Esta virtude conjuga-se com a modéstia, reverência e espanto;
-
Justiça. Em contextos tecno-sociais, a virtude da justiça abarca dois traços fundamentais:
1) uma disposição confiável para buscar e promover uma distribuição equitativa
dos benefícios e riscos das tecnologias emergentes; 2) atenção ao impacto das tecnologias
emergentes nos direitos básicos, na dignidade e bem-estar dos indivíduos e grupos.
À justiça juntam-se a responsabilidade, equidade, reciprocidade e beneficência;
-
Coragem. É a disposição confiável para experimentar, de forma inteligente e adequada
às circunstâncias, medo e esperança em face, respetivamente, de ameaças morais e
materiais, e diante de oportunidades oferecidas pelas novas tecnologias.
Articula-se com a esperança, perseverança e fortaleza;
-
Empatia. É a disposição para se deixar afetar pelas emoções de outros membros
do mundo tecno-moral, sentindo-se movido a pôr em prática ações concretas de
atenção e cuidado para com outros membros da comunidade tecno-social.
Articula-se com as virtudes da compaixão, benevolência, simpatia e caridade;
-
Cuidado. Disposição para responder de forma atenta, responsável e empática às necessidades
daqueles com quem partilhamos o nosso ambiente tecno-social. Articula-se com a
generosidade, serviço e caridade;
-
Civilidade. Disposição para responder de forma atenta, responsável e empática
às necessidades daqueles com quem partilhamos o nosso ambiente tecno-social.
Conjuga-se com o respeito, tolerância, compromisso e amizade;
-
Perspetiva. Implica a disposição para abordar os problemas morais de forma
holística e global, sem me fechar no pequeno mundo, e ponderando as
consequências das minhas escolhas para a comunidade tecno-social como um todo.

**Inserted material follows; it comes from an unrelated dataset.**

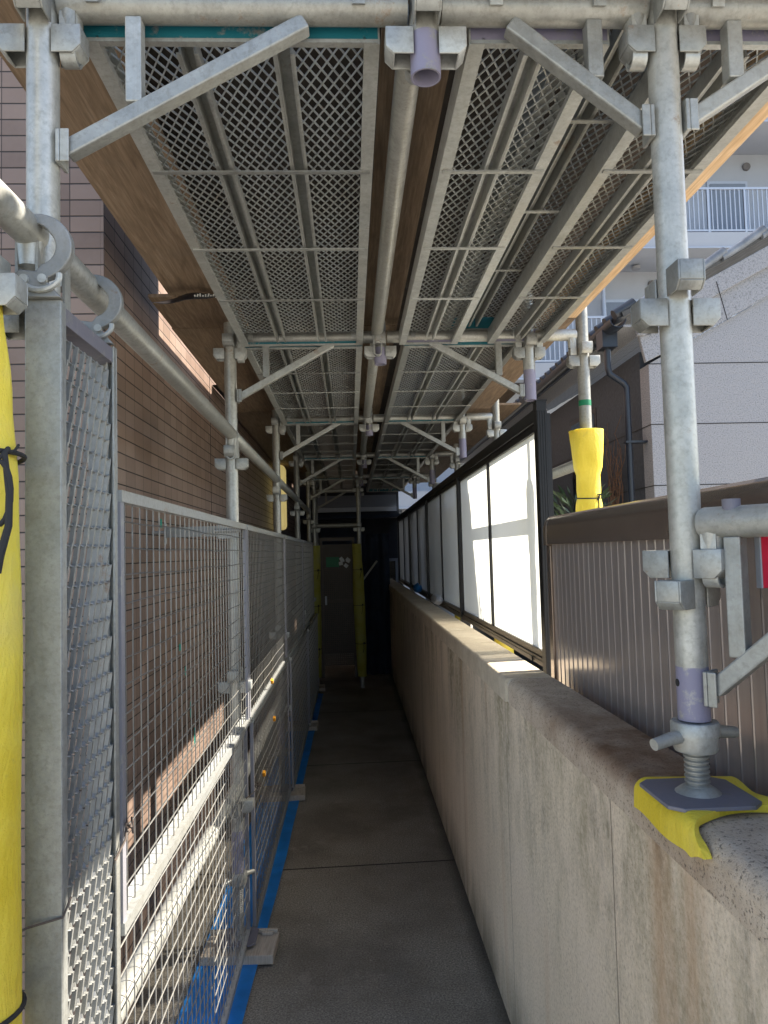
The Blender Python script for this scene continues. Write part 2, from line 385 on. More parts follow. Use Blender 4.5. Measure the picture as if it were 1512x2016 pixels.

A “perspetiva” implica paciência, tolerância e misericórdia;
-
Magnanimidade. É a disposição para compreender, também em contexto de redes digitais,
grandes projetos e exercer liderança moral, com generosidade, sabedoria, visão
e entusiasmo. Articula-se com a coragem, ambição e nobreza de espírito.
Por
fim, como corolário, há a virtude da Sabedoria, onde cada uma das virtudes anteriores
encontra a sua mais elevada expressão, quando se integram na vida de uma pessoa
com sabedoria tecno-moral.
Em
síntese, uma pessoa com sabedoria moral integra e cultiva as virtudes indispensáveis
ao florescimento humano no contexto tecno-moral, como em todos os outros contextos.